Reproduce the listing below in full and without alteration, apart from its pictures.

*** RECORDS

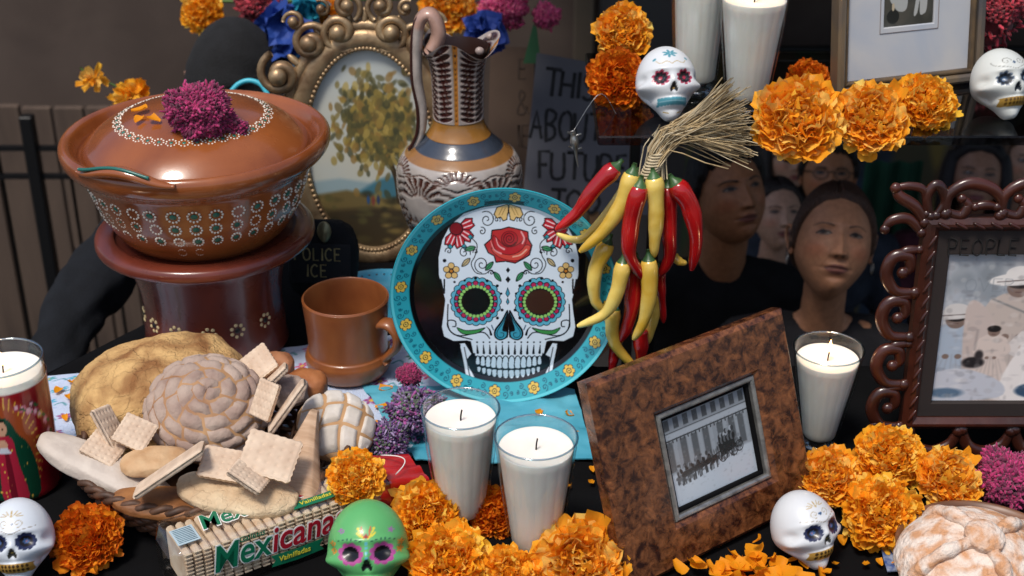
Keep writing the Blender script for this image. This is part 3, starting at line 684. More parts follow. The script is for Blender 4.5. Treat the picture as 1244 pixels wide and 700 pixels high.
lp = prof([(.0001, -.004), (.13, -.004), (.1425, .0), (.143, .006), (.136, .017), (.115, .034), (.085, .048), (.05, .056), (.0001, .059)], 80)
V, F = lathe(lp, 120, mod=lambda th, z: 1+.004*np.sin(3*th)); lid = MB().add(V, F).build('lid', CLAY, pot, loc=(0, 0, .128))
def lfn(x_, y_):
    r_ = math.hypot(x_, y_); z = np.interp(r_, [0, .05, .085, .115, .136, .143], [.0592, .0565, .0485, .0345, .0175, .006]); return np.array([x_, y_, z]), np.array([x_*4, y_*4, 1.])
mb = MB(); mg = MB()
for k in range(38):
    a = k*2*PI/38; cx, cy = .094*math.cos(a), .094*math.sin(a)
    for j in range(9):
        b_ = j*2*PI/9; dx, dy = .0062*math.cos(b_), .0050*math.sin(b_)
        p, n_ = lfn(cx+dx*-math.sin(a)+dy*math.cos(a), cy+dx*math.cos(a)+dy*math.sin(a)); dome(mb, p, n_, .0014)
    p, n_ = lfn(cx, cy); dome(mg, p, n_, .0033, .0006)
mb.build('white_dot_ring', DOT, lid); mg.build('dark_centres', GRN, lid)

# ---------------------------------------------------------------- mug
mg_ = thing('clay_mug', 'plain brown clay mug with a curled handle between the bread and the plate', 'mug', PZ(425, 452)+np.array([0, 0, .0]))
V, F = lathe(prof([(.0001, .003), (.040, .003), (.052, .010), (.0565, .026), (.054, .036), (.0515, .042), (.0525, .07), (.0555, .107), (.0553, .1105), (.0525, .110), (.0495, .07), (.049, .03), (.03, .012), (.0001, .012)], 90), 96, mod=lambda th, z: 1+.002*np.sin(z*900)*(z < .1)); MB().add(V, F).build('mug_body', MUGM, mg_)
hp = smoothp([(.047, .085), (.066, .088), (.078, .076), (.076, .058), (.066, .046), (.058, .036), (.061, .030)], 40)
V, F = tube(np.c_[hp[:, 0], hp[:, 0]*0, hp[:, 1]], .0085*np.linspace(1.1, .7, 40), 12, sq=(1.35, .75), up=(0, 1, 0)); o = MB().add(V, F).build('handle', MUGM, mg_)
mg_.rotation_euler = (0, 0, R(-28))
# blue plate edge behind the mug
bp = thing('blue_dish', 'light blue dish with dark patterned rim partly hidden behind the clay mug', 'dish', PZ(462, 374))
V, F = lathe(prof([(.0001, .002), (.05, .002), (.085, .016), (.0865, .018), (.084, .0185), (.05, .006), (.0001, .005)], 50), 90); MB().add(V, F).build('dish_body', M('blue_glaze', '2f94bb', '3fa9cc', 20, rough=.2, coat=.4), bp)
mb = MB()
for k in range(44):
    a = k*2*PI/44; r_ = .077; dome(mb, np.array([r_*math.cos(a), r_*math.sin(a), .0152]), np.array([-.4*math.cos(a), -.4*math.sin(a), 1]), .0024, .0005)
mb.build('rim_pattern', M('dark_blue_dots', '12344a', rough=.3), bp)

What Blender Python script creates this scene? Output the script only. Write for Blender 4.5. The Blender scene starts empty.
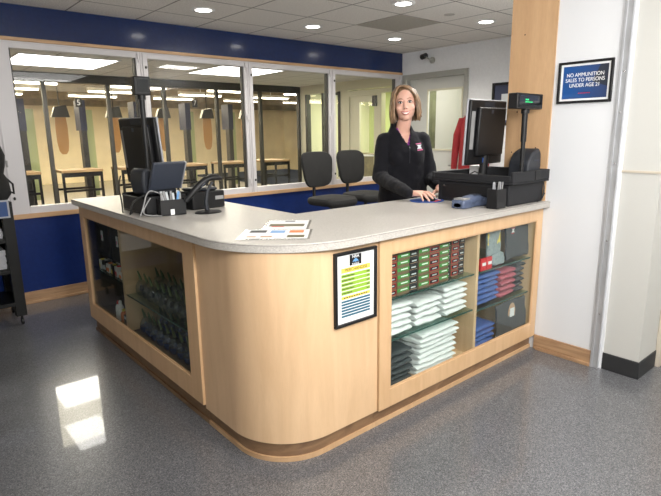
import bpy, bmesh, math, random
from mathutils import Vector, Matrix, noise
random.seed(7)
SC = bpy.context.scene
COL = SC.collection
pi = math.pi
# ------------------------------------------------------------------ constants of the place (metres)
D = 3.515      # window wall
W = 2.173      # face of the sign wall
X2 = 4.69      # wall with the door
C = 2.488      # ceiling height
TS, TX, TY = 0.6028, 2.8131, 1.8656   # ceiling tiles

# ------------------------------------------------------------------ materials
def nmat(name):
    m = bpy.data.materials.new(name); m.use_nodes = True
    nt = m.node_tree; b = nt.nodes['Principled BSDF']
    return m, nt, b
def sockcol(c): return (c[0], c[1], c[2], 1)
def mat(name, col, rough=.5, metal=0, emit=None, es=1, noise_amt=0, nscale=40, bump=0, bscale=80, stretch=(1,1,1), coat=0, spec=None, sheen=0, sub=0):
    m, nt, b = nmat(name)
    b.inputs['Base Color'].default_value = sockcol(col)
    b.inputs['Roughness'].default_value = rough
    b.inputs['Metallic'].default_value = metal
    if spec is not None: b.inputs['Specular IOR Level'].default_value = spec
    if coat: b.inputs['Coat Weight'].default_value = coat; b.inputs['Coat Roughness'].default_value = .12
    if sheen: b.inputs['Sheen Weight'].default_value = sheen
    if sub:
        b.inputs['Subsurface Weight'].default_value = sub; b.inputs['Subsurface Radius'].default_value = (.01, .004, .002)
    if emit:
        b.inputs['Emission Color'].default_value = sockcol(emit); b.inputs['Emission Strength'].default_value = es
    if noise_amt or bump:
        tc = nt.nodes.new('ShaderNodeTexCoord'); mp = nt.nodes.new('ShaderNodeMapping')
        mp.inputs['Scale'].default_value = stretch
        nt.links.new(tc.outputs['Object'], mp.inputs['Vector'])
    if noise_amt:
        n = nt.nodes.new('ShaderNodeTexNoise'); n.inputs['Scale'].default_value = nscale; n.inputs['Detail'].default_value = 4
        r = nt.nodes.new('ShaderNodeValToRGB')
        r.color_ramp.elements[0].position = .3; r.color_ramp.elements[1].position = .7
        r.color_ramp.elements[0].color = sockcol([x*(1-noise_amt) for x in col])
        r.color_ramp.elements[1].color = sockcol([min(1, x*(1+noise_amt)) for x in col])
        nt.links.new(mp.outputs[0], n.inputs['Vector']); nt.links.new(n.outputs['Fac'], r.inputs[0]); nt.links.new(r.outputs[0], b.inputs['Base Color'])
    if bump:
        n = nt.nodes.new('ShaderNodeTexNoise'); n.inputs['Scale'].default_value = bscale
        bp = nt.nodes.new('ShaderNodeBump'); bp.inputs['Strength'].default_value = bump; bp.inputs['Distance'].default_value = .01
        nt.links.new(mp.outputs[0], n.inputs['Vector']); nt.links.new(n.outputs['Fac'], bp.inputs['Height']); nt.links.new(bp.outputs[0], b.inputs['Normal'])
    return m
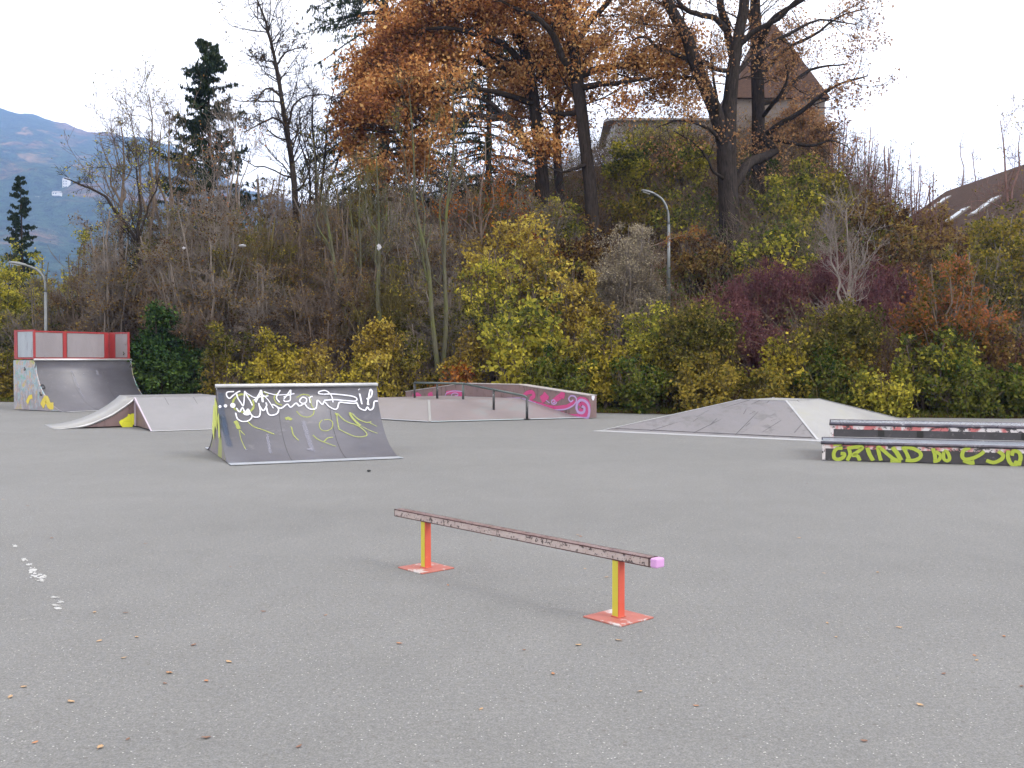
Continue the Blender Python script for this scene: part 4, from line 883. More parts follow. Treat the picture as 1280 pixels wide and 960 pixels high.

******

[TASK SOLUTION]
Keep writing the Blender script for this image. This is part 3, starting at line 684. More parts follow. The script is for Blender 4.5. Treat the picture as 1244 pixels wide and 700 pixels high.
lp = prof([(.0001, -.004), (.13, -.004), (.1425, .0), (.143, .006), (.136, .017), (.115, .034), (.085, .048), (.05, .056), (.0001, .059)], 80)
V, F = lathe(lp, 120, mod=lambda th, z: 1+.004*np.sin(3*th)); lid = MB().add(V, F).build('lid', CLAY, pot, loc=(0, 0, .128))
def lfn(x_, y_):
    r_ = math.hypot(x_, y_); z = np.interp(r_, [0, .05, .085, .115, .136, .143], [.0592, .0565, .0485, .0345, .0175, .006]); return np.array([x_, y_, z]), np.array([x_*4, y_*4, 1.])
mb = MB(); mg = MB()
for k in range(38):
    a = k*2*PI/38; cx, cy = .094*math.cos(a), .094*math.sin(a)
    for j in range(9):
        b_ = j*2*PI/9; dx, dy = .0062*math.cos(b_), .0050*math.sin(b_)
        p, n_ = lfn(cx+dx*-math.sin(a)+dy*math.cos(a), cy+dx*math.cos(a)+dy*math.sin(a)); dome(mb, p, n_, .0014)
    p, n_ = lfn(cx, cy); dome(mg, p, n_, .0033, .0006)
mb.build('white_dot_ring', DOT, lid); mg.build('dark_centres', GRN, lid)

# ---------------------------------------------------------------- mug
mg_ = thing('clay_mug', 'plain brown clay mug with a curled handle between the bread and the plate', 'mug', PZ(425, 452)+np.array([0, 0, .0]))
V, F = lathe(prof([(.0001, .003), (.040, .003), (.052, .010), (.0565, .026), (.054, .036), (.0515, .042), (.0525, .07), (.0555, .107), (.0553, .1105), (.0525, .110), (.0495, .07), (.049, .03), (.03, .012), (.0001, .012)], 90), 96, mod=lambda th, z: 1+.002*np.sin(z*900)*(z < .1)); MB().add(V, F).build('mug_body', MUGM, mg_)
hp = smoothp([(.047, .085), (.066, .088), (.078, .076), (.076, .058), (.066, .046), (.058, .036), (.061, .030)], 40)
V, F = tube(np.c_[hp[:, 0], hp[:, 0]*0, hp[:, 1]], .0085*np.linspace(1.1, .7, 40), 12, sq=(1.35, .75), up=(0, 1, 0)); o = MB().add(V, F).build('handle', MUGM, mg_)
mg_.rotation_euler = (0, 0, R(-28))
# blue plate edge behind the mug
bp = thing('blue_dish', 'light blue dish with dark patterned rim partly hidden behind the clay mug', 'dish', PZ(462, 374))
V, F = lathe(prof([(.0001, .002), (.05, .002), (.085, .016), (.0865, .018), (.084, .0185), (.05, .006), (.0001, .005)], 50), 90); MB().add(V, F).build('dish_body', M('blue_glaze', '2f94bb', '3fa9cc', 20, rough=.2, coat=.4), bp)
mb = MB()
for k in range(44):
    a = k*2*PI/44; r_ = .077; dome(mb, np.array([r_*math.cos(a), r_*math.sin(a), .0152]), np.array([-.4*math.cos(a), -.4*math.sin(a), 1]), .0024, .0005)
mb.build('rim_pattern', M('dark_blue_dots', '12344a', rough=.3), bp)

What Blender Python script creates this scene? Output the script only. Write for Blender 4.5. The Blender scene starts empty.
import bpy, bmesh, math, random
from mathutils import Vector, Matrix, noise
random.seed(7)
SC = bpy.context.scene
COL = SC.collection
pi = math.pi
# ------------------------------------------------------------------ constants of the place (metres)
D = 3.515      # window wall
W = 2.173      # face of the sign wall
X2 = 4.69      # wall with the door
C = 2.488      # ceiling height
TS, TX, TY = 0.6028, 2.8131, 1.8656   # ceiling tiles

# ------------------------------------------------------------------ materials
def nmat(name):
    m = bpy.data.materials.new(name); m.use_nodes = True
    nt = m.node_tree; b = nt.nodes['Principled BSDF']
    return m, nt, b
def sockcol(c): return (c[0], c[1], c[2], 1)
def mat(name, col, rough=.5, metal=0, emit=None, es=1, noise_amt=0, nscale=40, bump=0, bscale=80, stretch=(1,1,1), coat=0, spec=None, sheen=0, sub=0):
    m, nt, b = nmat(name)
    b.inputs['Base Color'].default_value = sockcol(col)
    b.inputs['Roughness'].default_value = rough
    b.inputs['Metallic'].default_value = metal
    if spec is not None: b.inputs['Specular IOR Level'].default_value = spec
    if coat: b.inputs['Coat Weight'].default_value = coat; b.inputs['Coat Roughness'].default_value = .12
    if sheen: b.inputs['Sheen Weight'].default_value = sheen
    if sub:
        b.inputs['Subsurface Weight'].default_value = sub; b.inputs['Subsurface Radius'].default_value = (.01, .004, .002)
    if emit:
        b.inputs['Emission Color'].default_value = sockcol(emit); b.inputs['Emission Strength'].default_value = es
    if noise_amt or bump:
        tc = nt.nodes.new('ShaderNodeTexCoord'); mp = nt.nodes.new('ShaderNodeMapping')
        mp.inputs['Scale'].default_value = stretch
        nt.links.new(tc.outputs['Object'], mp.inputs['Vector'])
    if noise_amt:
        n = nt.nodes.new('ShaderNodeTexNoise'); n.inputs['Scale'].default_value = nscale; n.inputs['Detail'].default_value = 4
        r = nt.nodes.new('ShaderNodeValToRGB')
        r.color_ramp.elements[0].position = .3; r.color_ramp.elements[1].position = .7
        r.color_ramp.elements[0].color = sockcol([x*(1-noise_amt) for x in col])
        r.color_ramp.elements[1].color = sockcol([min(1, x*(1+noise_amt)) for x in col])
        nt.links.new(mp.outputs[0], n.inputs['Vector']); nt.links.new(n.outputs['Fac'], r.inputs[0]); nt.links.new(r.outputs[0], b.inputs['Base Color'])
    if bump:
        n = nt.nodes.new('ShaderNodeTexNoise'); n.inputs['Scale'].default_value = bscale
        bp = nt.nodes.new('ShaderNodeBump'); bp.inputs['Strength'].default_value = bump; bp.inputs['Distance'].default_value = .01
        nt.links.new(mp.outputs[0], n.inputs['Vector']); nt.links.new(n.outputs['Fac'], bp.inputs['Height']); nt.links.new(bp.outputs[0], b.inputs['Normal'])
    return m
Continue the Blender Python script for this scene: part 4, from line 883. More parts follow. Treat the picture as 1280 pixels wide and 960 pixels high.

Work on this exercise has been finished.